Nel caso specifico, poi, ho molti dubbi che attribuire la qualifica di “neonazista” a qualcuno, presidente del Consiglio o non, sia da considerarsi un insulto. Roberto Saviano, un altro intellettuale querelato da Meloni, ma quando era “solo” una parlamentare (e anche qui, avrebbe dovuto ritirare la causa, una volta entrata a Palazzo Chigi), utilizzò un epiteto comunemente considerato un insulto, ma nazista, neo o non, fascista, comunista anche, erano e sono ideologie politiche: totalitarie, sanguinarie, orrende, che hanno visto i loro capi tra i peggiori criminali politici della storia. Ma erano e sono ideologie politiche: non è come additare qualcuno come stupratore, pedofilo, ladro. Una figura a cui Meloni è ancora legata, Giorgio Almirante, si definì orgogliosamente fascista fino alla fine della sua vita: era un insulto per lui? Sarebbe un insulto, alla sua memoria e alla verità storica, trasformarlo in una sorta di conservatore liberale. Almirante che, peraltro, da giovane (ma non più ragazzino) aderì, come moltissimi altri, alla Repubblica sociale, alleata e subalterna dei nazisti. Quelli veri, neanche neo.

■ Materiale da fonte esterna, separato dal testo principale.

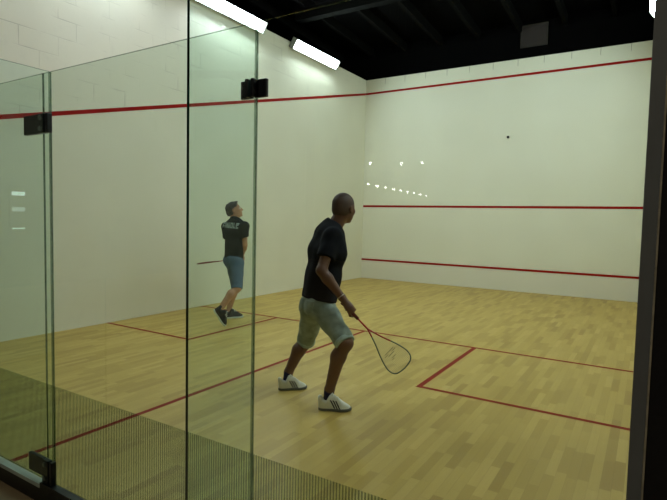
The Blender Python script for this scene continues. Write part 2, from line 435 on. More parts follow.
# a daylit window at the far end of the hall, mirrored in the door glass
wn = empty('window_1', (-5.05, -14.0, 1.1)); wn['kind'] = 'structure'; wn['label'] = 'narrow lit window with two bars'
for z0, z1 in ((1.82, 1.90), (1.49, 1.58), (1.12, 1.15)):
    box('window_pane', (-5.05, -14.14, z0), (-5.04, -13.87, z1), M['window' if z0 != 1.49 else 'window_dim'], wn)
bm = bmesh.new()
for z0, z1 in ((1.06, 1.12), (1.15, 1.49), (1.58, 1.82), (1.90, 1.98)): add_box(bm, (-5.05, -14.18, z0), (-5.02, -13.83, z1))
for y in (-14.18, -13.87): add_box(bm, (-5.05, y, 1.12), (-5.02, y+.04, 1.92))
bm_obj('window_frame', bm, M['hall'], wn)
# pendant lamps of the hall, mirrored in the glass as rows of bright dots
def pendant(p, r, label, group):
    x, y, z = p; o = empty('pendant_lamp', (x, y, z)); tag(o, label, 'lamp', group)
    bm = bmesh.new(); bmesh.ops.create_uvsphere(bm, u_segments=14, v_segments=8, radius=r, matrix=Matrix.Translation((x, y, z)))
    bm_obj('bulb', bm, M['bulb'], o, True)
    bm = bmesh.new(); bmesh.ops.create_cone(bm, cap_ends=True, segments=14, radius1=r*.9, radius2=r*.35, depth=.07, matrix=Matrix.Translation((x, y, z+r+.025)))
    bm_obj('lamp_cap', bm, M['lampmetal'], o)
    top = slope_z(y)
    tube('cord', [(x, y, z+r+.05), (x, y, top)], .004, M['lampmetal'], o, n=6)
def mirror_at_z(u, v, z):
    p = PZ(u, v, z); return (p[0], 2*(YB-.006)-p[1], z)
ORD = ['first', 'second', 'third', 'fourth', 'fifth', 'sixth', 'seventh', 'eighth', 'ninth']
row = [(368, 184), (377, 186), (385.5, 187.6), (393.5, 189.1), (400.5, 190.5), (407.5, 191.9), (414, 193.1), (420, 194.2), (426, 195.2)]
for i, (u, v) in enumerate(row):
    pendant(mirror_at_z(u, v, 2.0), .021, ORD[i]+' lit pendant lamp from the left in the lower row of nine mirrored dots', 'pendant lamps in the lower row')
for i, (u, v) in enumerate(((370, 163), (401.5, 163.5), (422, 162.5))):
    pendant(mirror_at_z(u, v, 2.6), .030, ORD[i]+' lit pendant lamp from the left among the three upper mirrored dots', 'pendant lamps in the upper row')

# unseen globe added to lighten hall floor and post, behind and above the camera
o = empty('added_fill_light', (4.2, -14.5, 4.6)); tag(o, 'round fill light added in the hall behind the viewer', 'lamp')
bm = bmesh.new(); bmesh.ops.create_uvsphere(bm, u_segments=20, v_segments=12, radius=.16, matrix=Matrix.Translation((4.2, -14.5, 4.6)))
bm_obj('globe', bm, M['globe'], o, True)
tube('rod', [(4.2, -14.5, 4.74), (4.2, -14.5, slope_z(-14.5))], .012, M['lampmetal'], o)
# ------------------------------------------------------------------ squash ball at the front wall
bp_ = at_y(508, 137, -.028)
bm = bmesh.new(); bmesh.ops.create_uvsphere(bm, u_segments=18, v_segments=12, radius=.027, matrix=Matrix.Translation(Vector(bp_)))
b = bm_obj('squash_ball', bm, M['ball'], None, True); tag(b, 'small black squash ball striking the white front wall between red lines', 'ball')

# ------------------------------------------------------------------ smooth solid modelling (signed distances -> one mesh)
def nrm(a):
    a = np.asarray(a, float); return a/np.linalg.norm(a)
def f_cap(a, b, ra, rb):
    a = np.asarray(a, float); b = np.asarray(b, float); ba = b-a; bb = max(np.dot(ba, ba), 1e-12); R = max(ra, rb)
    def f(p):
        pa = p-a; t = np.clip(pa@ba/bb, 0, 1)
        return np.linalg.norm(pa-t[..., None]*ba, axis=-1)-(ra+(rb-ra)*t)
    return f, np.minimum(a, b)-R, np.maximum(a, b)+R
def f_ecap(a, b, ra, rb, ax, s):
    """capsule whose section is s times wider along ax"""
    a = np.asarray(a, float); b = np.asarray(b, float); ax = nrm(ax); ba = b-a
    ba_ = ba-ax*np.dot(ba, ax)*(1-1/s); bb = max(np.dot(ba_, ba_), 1e-12); R = max(ra, rb)*max(s, 1)
    def f(p):
        pa = p-a; pa = pa-ax*((pa@ax)*(1-1/s))[..., None]
        t = np.clip(pa@ba_/bb, 0, 1); q = pa-t[..., None]*ba_
        return (np.linalg.norm(q, axis=-1)-(ra+(rb-ra)*t))
    return f, np.minimum(a, b)-R, np.maximum(a, b)+R
def f_ell(c, r, axes=None):
    c = np.asarray(c, float); r = np.asarray(r, float); A = np.eye(3) if axes is None else np.array(axes, float); R = r.max()
    def f(p):
        q = (p-c)@A.T; k0 = np.linalg.norm(q/r, axis=-1); k1 = np.linalg.norm(q/(r*r), axis=-1)+1e-9
        return k0*(k0-1)/k1
    return f, c-R, c+R
class Solid:
    def __init__(s): s.ops = []; s.lo = np.full(3, 1e9); s.hi = np.full(3, -1e9)
    def add(s, prim, k=.02, infl=0.0):
        f, lo, hi = prim; m = infl+k+.03
        s.ops.append(('u', k, f, lo-m, hi+m, infl)); s.lo = np.minimum(s.lo, lo-infl-k*.5-.02); s.hi = np.maximum(s.hi, hi+infl+k*.5+.02); return s
    def sub(s, prim, k=.01, infl=0.0):
        f, lo, hi = prim; m = k+infl+.03; s.ops.append(('s', k, f, lo-m, hi+m, infl)); return s
    def fn(s, g): s.ops.append(('f', 0, g, None, None, 0)); return s
    def cut(s, pt, n):
        """drop everything on the side n points to"""
        pt = np.asarray(pt, float); n = nrm(n)
        return s.fn(lambda p, F: np.maximum(F, (p-pt)@n))
    def ev(s, p):
        F = np.full(p.shape[:-1], 1.0)
        for op, k, f, lo, hi, infl in s.ops:
            if op == 'f': F = f(p, F)
            else:
                d = f(p)-infl
                F = s.comb(op, k, F, d)
        return F
    @staticmethod
    def comb(op, k, F, d):
        if op == 'u':
            h = np.maximum(k-np.abs(F-d), 0)/max(k, 1e-6); return np.minimum(F, d)-h*h*k*.25
        d = -d; h = np.maximum(k-np.abs(F-d), 0)/max(k, 1e-6); return np.maximum(F, d)+h*h*k*.25
    def mesh(s, h, keep=None):
        lo = s.lo-2*h; n = np.ceil((s.hi+2*h-lo)/h).astype(int)+1
        ax = [lo[i]+h*np.arange(n[i]) for i in range(3)]
        F = np.full(n, 1.0)
        for op, k, f, l, u, infl in s.ops:
            if op == 'f':
                G = np.stack(np.meshgrid(*ax, indexing='ij'), -1); F = f(G, F); continue
            i0 = np.maximum(np.floor((l-lo)/h).astype(int), 0); i1 = np.minimum(np.ceil((u-lo)/h).astype(int)+1, n)
            if (i1 <= i0).any(): continue
            sl = tuple(slice(a, b) for a, b in zip(i0, i1))
            G = np.stack(np.meshgrid(*[ax[i][sl[i]] for i in range(3)], indexing='ij'), -1)
            F[sl] = s.comb(op, k, F[sl], f(G)-infl)
        return nets(F, lo, h)
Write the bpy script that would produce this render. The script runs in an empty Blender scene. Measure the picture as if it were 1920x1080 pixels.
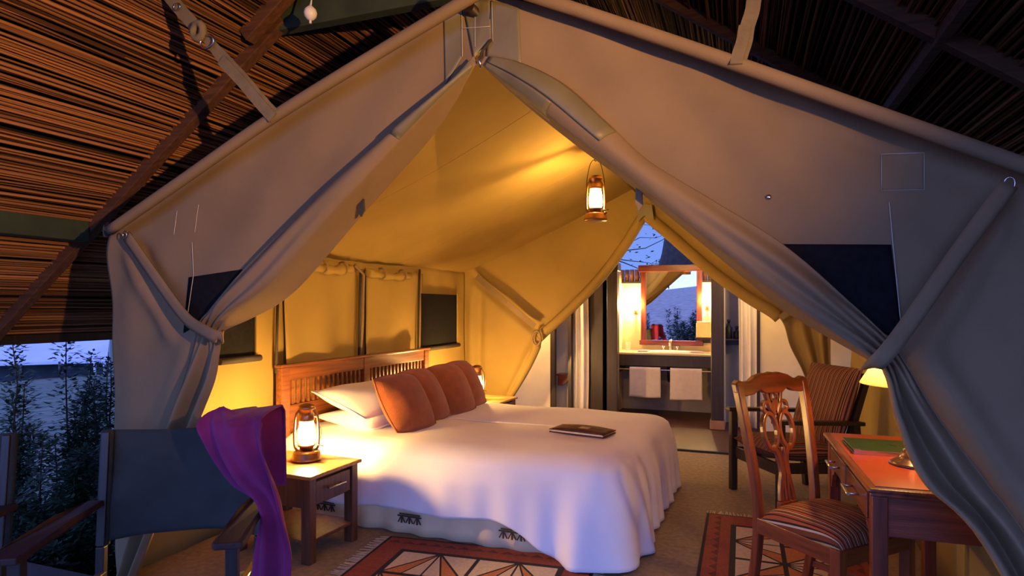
import bpy, math, random
from mathutils import Vector, Matrix
from mathutils.bvhtree import BVHTree
R = math.radians
rnd = random.Random(7)
sc = bpy.context.scene
C = sc.collection
# ---------------------------------------------------------------- camera, sky, light, exposure
EYE, FPX, HZ, YAW = 1.4, 1170.0, 575.0, R(20.2)
cam_d = bpy.data.cameras.new('camera'); cam = bpy.data.objects.new('camera', cam_d); C.objects.link(cam)
cam.location = (0, 0, EYE); cam.rotation_euler = (R(90), 0, YAW)
cam_d.sensor_width = 36; cam_d.lens = 36 * FPX / 1920; cam_d.shift_y = (HZ - 540) / 1920
cam_d.clip_start = .05; cam_d.clip_end = 2000
sc.camera = cam
sc.view_settings.view_transform = 'Standard'; sc.view_settings.look = 'None'
sc.view_settings.exposure = 0.55; sc.view_settings.gamma = 1; sc.view_settings.use_curve_mapping = False
wd = bpy.data.worlds.new('dusk_sky'); sc.world = wd; wd.use_nodes = True
nt = wd.node_tree; nt.nodes.clear()
wo = nt.nodes.new('ShaderNodeOutputWorld'); bg = nt.nodes.new('ShaderNodeBackground')
tc = nt.nodes.new('ShaderNodeTexCoord'); sx = nt.nodes.new('ShaderNodeSeparateXYZ'); cr = nt.nodes.new('ShaderNodeValToRGB')
nt.links.new(tc.outputs['Generated'], sx.inputs[0]); nt.links.new(sx.outputs['Z'], cr.inputs[0])
nt.links.new(cr.outputs[0], bg.inputs[0]); nt.links.new(bg.outputs[0], wo.inputs[0])
cr.color_ramp.elements[0].position = 0.0; cr.color_ramp.elements[0].color = (.19, .33, .90, 1)
cr.color_ramp.elements[1].position = .6; cr.color_ramp.elements[1].color = (.10, .13, .48, 1)
# dusk: the sky is brightest on the sunset side (-Y, behind the viewer) and fades evenly to the far side
ma = nt.nodes.new('ShaderNodeMath'); ma.operation = 'MULTIPLY_ADD'; ma.inputs[1].default_value = -1.5; ma.inputs[2].default_value = 2.25
nt.links.new(sx.outputs['Y'], ma.inputs[0]); nt.links.new(ma.outputs[0], bg.inputs[1])
# warm wall lamp of the veranda, right of and behind the camera, thrown up into the thatch
ld = bpy.data.lights.new('uplight_bulb', 'SPOT'); lo = bpy.data.objects.new('uplight_bulb', ld); C.objects.link(lo)
ld.energy = 480; ld.color = (1, .50, .15); ld.shadow_soft_size = .022; ld.spot_size = R(92); ld.spot_blend = .95
lo.location = (1.45, .0, 1.75)
lo.rotation_euler = (Vector((-2.7, 2.1, 3.35)) - Vector(lo.location)).to_track_quat('-Z', 'Y').to_euler()

# two unseen lamps added to brighten the partitions, hidden behind the rear gable canvas
for i_, p_ in enumerate(((-2.6, 6.92, 1.5), (.15, 6.9, 1.75))):
    l2 = bpy.data.lights.new('lobby_fill', 'POINT'); o2 = bpy.data.objects.new('lobby_fill', l2); C.objects.link(o2)
    l2.energy = (48, 15)[i_]; l2.color = (1, .64, .30); l2.shadow_soft_size = .05; o2.location = p_

# ---------------------------------------------------------------- helpers
CS, SN = math.cos(YAW), math.sin(YAW)
def ray(px, py):
    a, b = (px - 960) / FPX, (HZ - py) / FPX
    return Vector((CS * a - SN, SN * a + CS, b))
def WY(px, py, Y=2.36): d = ray(px, py); t = Y / d.y; return Vector((d.x * t, Y, EYE + d.z * t))
def WX(px, py, X=-3.0): d = ray(px, py); t = X / d.x; return Vector((X, d.y * t, EYE + d.z * t))
def WZ(px, py, Z=0.0): d = ray(px, py); t = (Z - EYE) / d.z; return Vector((d.x * t, d.y * t, Z))
def xat(px, Y): return WY(px, HZ, Y).x
def lerp(a, b, t): return a + (b - a) * t
def cr_spline(P, s):
    n = len(P) - 1; s = max(0, min(.99999, s)) * n; i = int(s); f = s - i
    g = lambda k: Vector(P[max(0, min(n, k))])
    a, b, c, d = g(i - 1), g(i), g(i + 1), g(i + 2)
    return .5 * (2 * b + (c - a) * f + (2 * a - 5 * b + 4 * c - d) * f * f + (3 * b - a - 3 * c + d) * f ** 3)
def smooth(e0, e1, x): t = max(0, min(1, (x - e0) / (e1 - e0))); return t * t * (3 - 2 * t)
def crease(p, a, b, w, amp, ends=.12):
    ab = b - a; L = ab.length; t = (p - a).dot(ab) / (L * L)
    if t < -.3 or t > 1.3: return 0
    d = (p - a - ab * t).length
    return amp * math.exp(-(d / w) ** 2) * smooth(-ends, ends, t) * (1 - smooth(1 - ends, 1 + ends, t))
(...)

Non vedo infine quale sia il tornaconto politico dell’operazione – ogni politico ragiona sempre pensando al tornaconto, in termini di voti e di consensi. Da un lato, si aizzano ancora di più i nemici contro l’esecutivo, dall’altro, gli elettori di Meloni probabilmente ignorano chi sia Canfora, che non possiede neppure la stessa esposizione mediatica di un Saviano. A meno che il presidente del Consiglio non voglia continuare, più che a unire il paese, a contrapporlo tra amici (suoi) e nemici. Ma questo comportamento, sulla media distanza, che oggi sono quattro-cinque anni, non ha mai portato bene a chi l’ha perseguito.